Sobre um ativismo Sul-Sul e a liderança regional do Brasil, o diplomata citou as Cúpulas ocorridas com países da África e da Ásia, a multiplicação das viagens e visitas presidenciais, votações nos organismos multilaterais nas quais o Brasil buscou certa concertação com outros países do Sul pobre e também a diplomacia da generosidade regional (como exemplo, a recomendação de Lula para importarmos mais da América do Sul, a despeito de que isso significaria pagarmos mais pelos produtos).

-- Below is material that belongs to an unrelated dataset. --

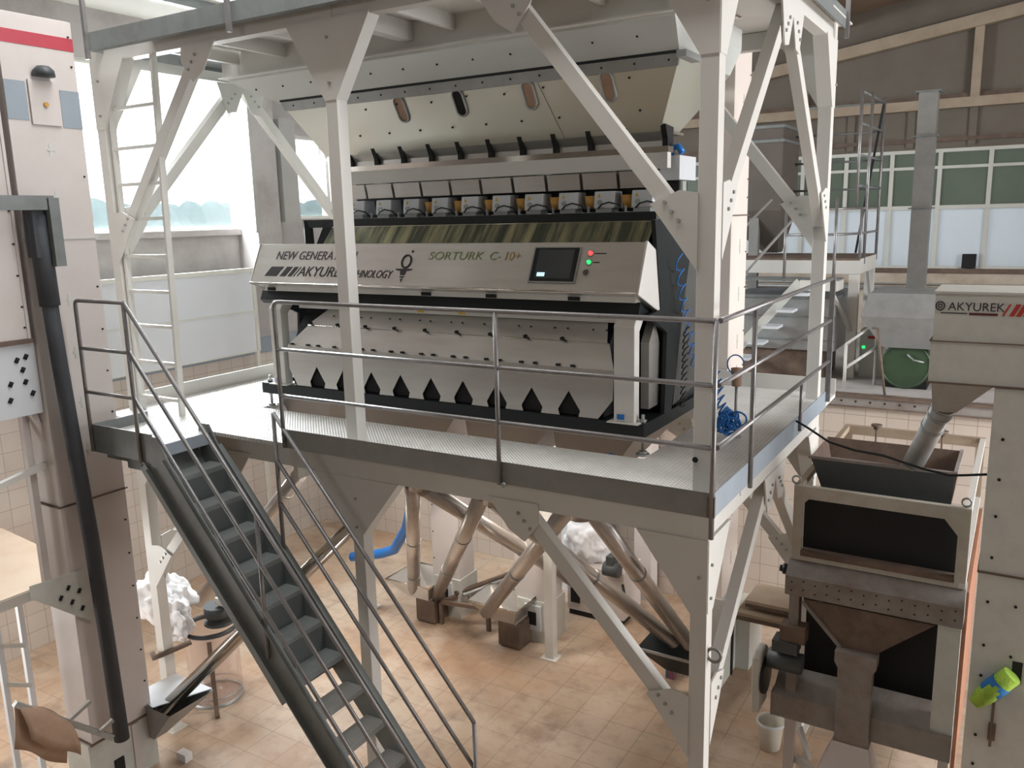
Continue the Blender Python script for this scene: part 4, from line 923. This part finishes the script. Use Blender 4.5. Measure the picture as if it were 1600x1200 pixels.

E por fim, Paulo Roberto de Almeida alertou sobre alguns problemas do Brasil na área da política internacional, como a insuficiência de estudos especializados nessa área, a ausência de Think-Tanks, a baixa capacidade crítica da Academia e o despreparo dos jornalistas em questões internacionais.
CONCLUSÃO
O diplomata de carreira Paulo Roberto de Almeida realizou uma excelente palestra, extremamente abrangente e com uma visão crítica implacável. Como o próprio nome da palestra deixa claro, “Questões para um Debate Acadêmico”, não era de se esperar que os espectadores concordássemos com tudo o que ali foi dito, e sim que, a partir da exposição se gerassem discussões e reflexões a cerca da atual política externa brasileira. Aos que me leram até o final, muito obrigado pelo esforço.